News

Anonymous Disposal In Stimson: Fourth Dorm in Five Months

Giving students the opportunity to voluntarily dispose of contraband material without repercussions, Jennifer Elliott ’94, Dean of Students and Residential Life, and David Gardner, Dean of Pine Knoll Cluster, conducted a “anonymous disposal” of Stimson House for contraband material last Wednesday night.

Residents of Stimson were asked by their house counselors to be in the common room for a dorm meeting at 10:00 p.m., and were met by Elliott and Gardner. The students’ parents and guardians were notified of the Deans’ visit to the dorm by email.

“Everyone deserves to live in a drug and alcohol free dorm. When we are worried about the decision making of our students, we will continue to communicate our worries with candor and care,” wrote Elliott in an email to The Phillipian.

Unlike the search carried out in Taylor Hall last December – in which Elliott, several Cluster Deans, and house counselors thoroughly searched each student’s room – Elliott and Gardner did not enter into students’ rooms. Instead, they asked the dorm’s five Proctors to collect all drug paraphernalia and illicit substances that was in the dorm.

Erin McMahon, a House Counselor in Stimson and Teaching Fellow in Spanish and French, said, “While I don’t think the entire dorm has a problem, I think it’s just a very few number of girls who have been abusing substances. But I think it was an important message both to those girls that we’re very serious about substance-free living here and also a message to the rest of the dorm saying we care about your choice to remain substance free and we’re honoring that by letting your dorm mates basically give up anything they may or may not have.”
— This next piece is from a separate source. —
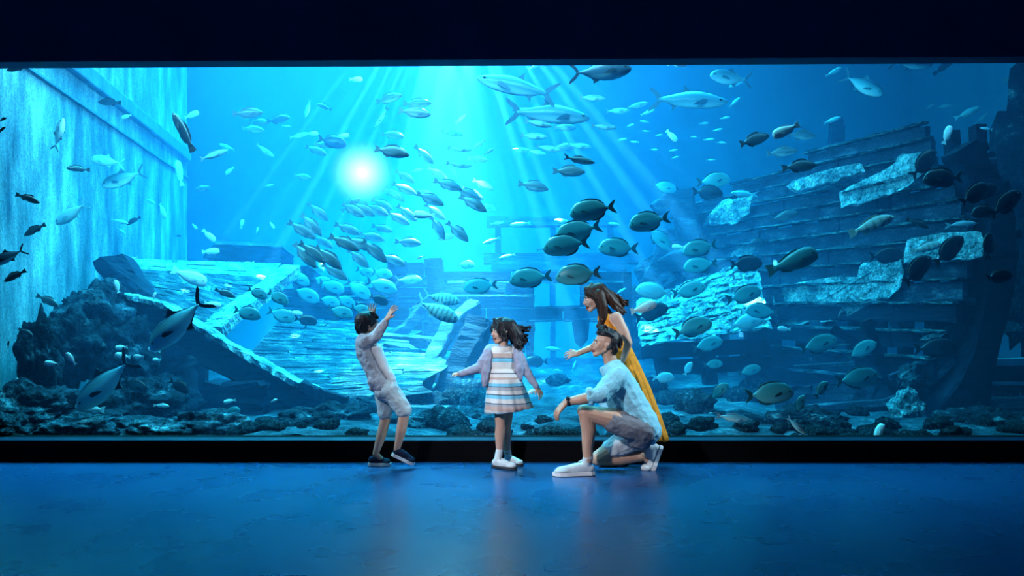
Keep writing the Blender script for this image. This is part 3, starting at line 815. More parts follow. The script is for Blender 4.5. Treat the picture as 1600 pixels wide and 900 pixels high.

Wednesday’s search of Stimson is indicative of a greater policy shift on part of the Dean of Students Office. A similar anonymous disposal was conducted last November in Taylor Hall – with a dorm-wide search occurring a month later in December – in Bishop Hall in February, and in Andover Cottage in January.

December’s full search of Taylor, which involved Head of School John Palfrey and other high-profile administrators in the decision-making process, was the first search of its kind in at least seven years, and resulted in the confiscation of illicit substances and other items of contraband in roughly a third of the rooms. The Taylor search, according to Elliott, was conducted in response to multiple infractions involving drugs and alcohol at the beginning of the school year, which McMahon cites as similar reasoning behind her dorm’s anonymous disposal.

“We had been getting various reports throughout the year from custodial people finding alcohol as well as just the girls in general,” said McMahon. “How much of that is rumor, how much of that is true—we don’t know. But when someone says like, ‘Oh, Stimson, they have alcohol there,’ we want to take that seriously. We wanted to make sure that if it’s the case that there are girls who have alcohol or any other substances in our dorm, we wanted to give them the opportunity to give it up anonymously.”

Shoshi Wintman ’17, a two-year resident of Stimson, said, “On one hand, I don’t think dorm searches are great, because I feel like it violates people’s privacy,” said Wintman. “But I also don’t think what Ms. Elliott did was horrible. As of yet, she hasn’t searched the dorm, and all she said was: Put in your stuff and there won’t be any repercussions.”

Out of over 900 respondents in the 2016 “State of the Academy” (due to be released in the May 13 issue of The Phillipian), 49 percent said that they do not believe the administration should be able to search an entire dorm for contraband material, while 51 percent responded that the administration should have the ability to do so.